Mi oficio es el de contar lo que le pasa a la gente. Una de estas historias, la de las personas sin hogar, me ha producido una gran indignación y un sentimiento de vergüenza. Hace 18 años que trabajo como periodista en esta isla, salvo un paréntesis laboral de un año, y desde entonces he escuchado a los técnicos de servicios sociales hablar de los sin techo, de un colectivo que ha ido creciendo. De hecho, desde hace tres legislaturas, concretamente doce años, se habla de la necesidad de un centro de baja exigencia del que ahora se está redactando el proyecto. Los políticos han ido pasando de puntillas, tanto los de la izquierda como los de la derecha, ante la gente sin hogar y estos últimos años se ha agravado con el problema de la vivienda.

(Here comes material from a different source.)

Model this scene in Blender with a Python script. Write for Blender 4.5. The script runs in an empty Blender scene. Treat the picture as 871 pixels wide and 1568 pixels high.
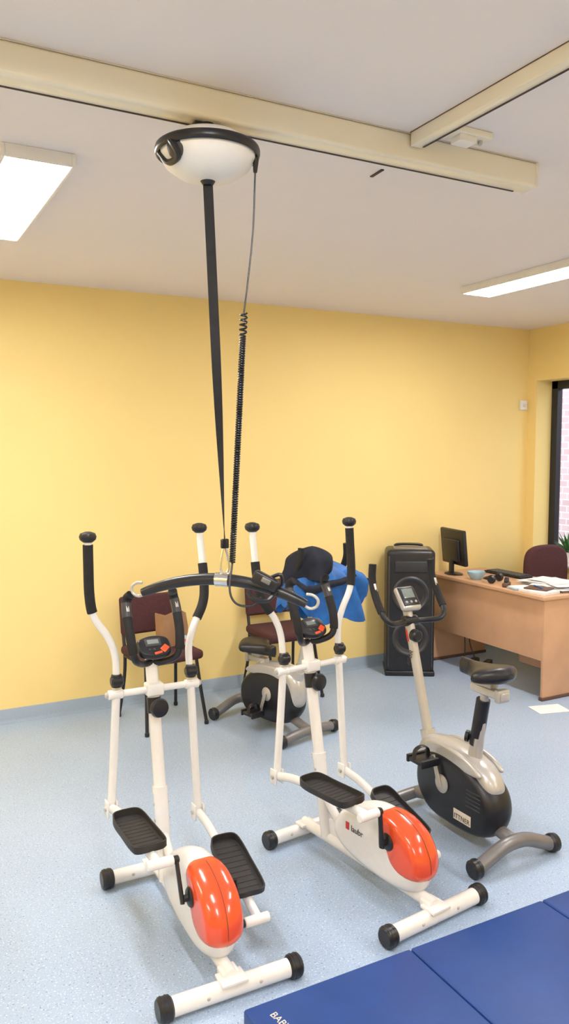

Desgraciadamente es un colectivo que no interesa pero están y son muy visibles. El miércoles pasado tuve la oportunidad de ir al lugar donde vive uno de ellos y, de sopetón, me encontré con otros dos. Además, hace escasamente un mes, en el cajero de un banco había otra persona durmiendo oculto tras unos cartones en los que sólo asomaba los zapatos. No hace falta escarbar mucho en esta isla para encontrarlos. Es gente normal que un día «por decisiones desafortunadas de la vida», como decía una trabajadora social de Cáritas, una entidad que hace una labor encomiable, ha traspasado esa línea tan fina y han quedado en la calle. Alzo muy poco la voz, pero no me puedo quedar callada porque es inadmisible que un sexagenario enfermo viva en la calle durante cinco años. Este Estado del Bienestar que nos han vendido durante años me está creando malestar y, sobre todo, mucha vergüenza.